Nachdem ein erster Abschiebetermin am 6. März mit einer Petition verhindert werden konnte, wurde Kaboré nach Halberstadt verlegt. Nur durch Zufall hatte ihr Hamburger Anwalt Heinrich Hutzler dann am Dienstag erfahren, dass seine Mandantin bereits zur Abschiebung in Frankfurt war. Daraufhin hatte er den Antrag auf Feststellung von Abschiebehindernissen gestellt.

Seine Mandantin sei, hatte er geschrieben, „durch die erfolgte Zwangsbeschneidung offensichtlich schwer traumatisiert. Im Fall der zwangsweisen Rückkehr an den Ort der Traumatisierung besteht die konkrete Gefahr der Retraumatisierung und gegebenenfalls der Suizidalität“. Kaboré selbst hatte einem in Hamburg lebenden Freund von ihrer Angst erzählt, dass ihr Vater sie bei ihrer Rückkehr töten würde. Durch ihre Weigerung, den vom Vater ausgesuchten Mann zu heiraten, habe sie die Ehre der Familie verletzt.

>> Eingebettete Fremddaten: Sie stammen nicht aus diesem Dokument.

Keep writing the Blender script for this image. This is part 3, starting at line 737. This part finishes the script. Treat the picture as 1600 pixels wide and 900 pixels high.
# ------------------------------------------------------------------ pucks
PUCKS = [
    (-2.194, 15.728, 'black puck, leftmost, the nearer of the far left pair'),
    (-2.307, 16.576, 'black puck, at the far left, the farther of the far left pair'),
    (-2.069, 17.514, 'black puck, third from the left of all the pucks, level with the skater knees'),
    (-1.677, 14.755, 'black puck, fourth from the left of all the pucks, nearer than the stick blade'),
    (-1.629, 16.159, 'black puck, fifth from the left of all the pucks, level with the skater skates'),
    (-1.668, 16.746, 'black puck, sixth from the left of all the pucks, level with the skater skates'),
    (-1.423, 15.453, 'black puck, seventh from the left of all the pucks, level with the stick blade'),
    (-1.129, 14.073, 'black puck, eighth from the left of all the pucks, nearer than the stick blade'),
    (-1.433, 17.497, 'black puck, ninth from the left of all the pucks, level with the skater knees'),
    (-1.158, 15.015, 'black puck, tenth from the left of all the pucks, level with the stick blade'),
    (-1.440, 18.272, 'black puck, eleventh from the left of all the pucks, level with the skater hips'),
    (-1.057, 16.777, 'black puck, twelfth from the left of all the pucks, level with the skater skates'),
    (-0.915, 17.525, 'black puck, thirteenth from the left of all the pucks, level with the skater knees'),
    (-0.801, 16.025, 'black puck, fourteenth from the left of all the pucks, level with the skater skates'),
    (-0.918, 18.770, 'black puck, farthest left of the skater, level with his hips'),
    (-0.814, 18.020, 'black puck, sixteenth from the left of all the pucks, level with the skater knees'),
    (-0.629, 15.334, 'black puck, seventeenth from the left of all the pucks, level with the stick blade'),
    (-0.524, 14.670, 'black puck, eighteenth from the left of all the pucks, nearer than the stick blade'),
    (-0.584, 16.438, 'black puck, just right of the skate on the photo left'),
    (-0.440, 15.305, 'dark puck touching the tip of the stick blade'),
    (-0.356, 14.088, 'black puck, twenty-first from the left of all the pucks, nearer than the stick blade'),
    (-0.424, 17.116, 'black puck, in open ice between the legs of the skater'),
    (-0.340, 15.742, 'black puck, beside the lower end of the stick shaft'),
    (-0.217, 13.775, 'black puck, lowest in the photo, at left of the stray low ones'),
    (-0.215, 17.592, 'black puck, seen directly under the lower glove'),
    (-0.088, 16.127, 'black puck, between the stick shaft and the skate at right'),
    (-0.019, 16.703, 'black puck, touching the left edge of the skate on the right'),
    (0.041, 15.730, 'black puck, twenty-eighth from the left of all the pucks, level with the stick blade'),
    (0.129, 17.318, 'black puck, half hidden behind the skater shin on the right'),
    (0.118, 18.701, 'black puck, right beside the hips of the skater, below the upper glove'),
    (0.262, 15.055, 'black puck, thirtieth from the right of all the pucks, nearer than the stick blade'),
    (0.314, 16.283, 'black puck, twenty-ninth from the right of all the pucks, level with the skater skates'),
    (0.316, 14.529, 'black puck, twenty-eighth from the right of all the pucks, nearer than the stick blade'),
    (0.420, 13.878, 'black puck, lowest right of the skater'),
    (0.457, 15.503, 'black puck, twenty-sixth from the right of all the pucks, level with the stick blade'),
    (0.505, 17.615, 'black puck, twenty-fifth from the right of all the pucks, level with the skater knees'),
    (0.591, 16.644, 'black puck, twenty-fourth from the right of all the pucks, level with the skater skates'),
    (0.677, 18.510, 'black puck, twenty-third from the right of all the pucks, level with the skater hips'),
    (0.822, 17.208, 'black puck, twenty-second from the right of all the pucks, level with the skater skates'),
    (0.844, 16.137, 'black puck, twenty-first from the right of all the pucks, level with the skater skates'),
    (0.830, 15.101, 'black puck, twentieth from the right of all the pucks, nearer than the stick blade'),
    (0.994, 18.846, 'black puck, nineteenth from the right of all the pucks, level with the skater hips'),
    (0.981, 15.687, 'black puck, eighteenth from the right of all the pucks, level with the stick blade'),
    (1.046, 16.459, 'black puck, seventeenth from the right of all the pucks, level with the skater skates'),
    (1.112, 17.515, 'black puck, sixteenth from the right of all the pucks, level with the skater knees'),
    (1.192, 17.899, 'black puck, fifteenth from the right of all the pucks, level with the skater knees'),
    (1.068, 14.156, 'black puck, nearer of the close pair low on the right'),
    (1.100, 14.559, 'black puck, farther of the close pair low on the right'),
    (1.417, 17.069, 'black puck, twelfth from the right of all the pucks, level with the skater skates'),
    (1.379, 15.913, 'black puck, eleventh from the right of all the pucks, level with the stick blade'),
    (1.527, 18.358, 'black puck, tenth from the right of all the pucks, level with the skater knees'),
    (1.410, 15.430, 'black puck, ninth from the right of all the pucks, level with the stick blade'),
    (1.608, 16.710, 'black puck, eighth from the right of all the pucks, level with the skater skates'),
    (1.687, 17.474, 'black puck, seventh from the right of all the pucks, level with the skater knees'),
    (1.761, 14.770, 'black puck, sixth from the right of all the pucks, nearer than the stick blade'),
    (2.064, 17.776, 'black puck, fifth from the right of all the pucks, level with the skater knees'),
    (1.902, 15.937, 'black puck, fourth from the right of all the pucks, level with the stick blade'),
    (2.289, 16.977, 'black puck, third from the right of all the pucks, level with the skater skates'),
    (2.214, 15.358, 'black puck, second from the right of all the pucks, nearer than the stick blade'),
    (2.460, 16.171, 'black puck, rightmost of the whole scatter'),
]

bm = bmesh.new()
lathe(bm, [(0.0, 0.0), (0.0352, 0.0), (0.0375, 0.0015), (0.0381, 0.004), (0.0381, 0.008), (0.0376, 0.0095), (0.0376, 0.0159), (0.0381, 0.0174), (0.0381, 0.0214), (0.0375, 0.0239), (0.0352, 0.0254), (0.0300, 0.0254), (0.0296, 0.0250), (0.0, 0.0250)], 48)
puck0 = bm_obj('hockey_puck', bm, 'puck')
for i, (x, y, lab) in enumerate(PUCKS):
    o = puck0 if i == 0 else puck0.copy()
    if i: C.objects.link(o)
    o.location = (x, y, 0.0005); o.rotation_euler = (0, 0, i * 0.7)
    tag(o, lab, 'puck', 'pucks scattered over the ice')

Frauenspezifische Fluchtgründe wie Genitalverstümmelung, Zwangsheirat oder sexuelle Gewalt sind vom Gesetz als Asylgrund nicht ausdrücklich anerkannt. Es war eine der zentralen Neuerungen des von Rot-Grün entworfenen Zuwanderungsgesetzes, auch „nichtstaatliche Verfolgung“ als Asylgrund aufzunehmen – worunter auch geschlechtsspezifische Bedrohungen fallen können. Das hatte das UNO-Hilfswerk UNHCR empfohlen. Mittlerweile ist auch europaweit anerkannt, dass Frauen geschlechtsspezifische Gründe haben können, ihr Herkunftsland zu verlassen. Das Gesetz aber ist nach einer Entscheidung des Bundesverfassungsgerichtes nicht inkraft getreten.

Dennoch gibt es Rechtsschutz für Fälle wie den von Kaboré: Geschlechtsspezifische Verletzungen wie Genitalverstümmelung sind in den Verwaltungsvorschriften zum Ausländergesetz explizit als Grund für ein „Abschiebehindernis“ genannt.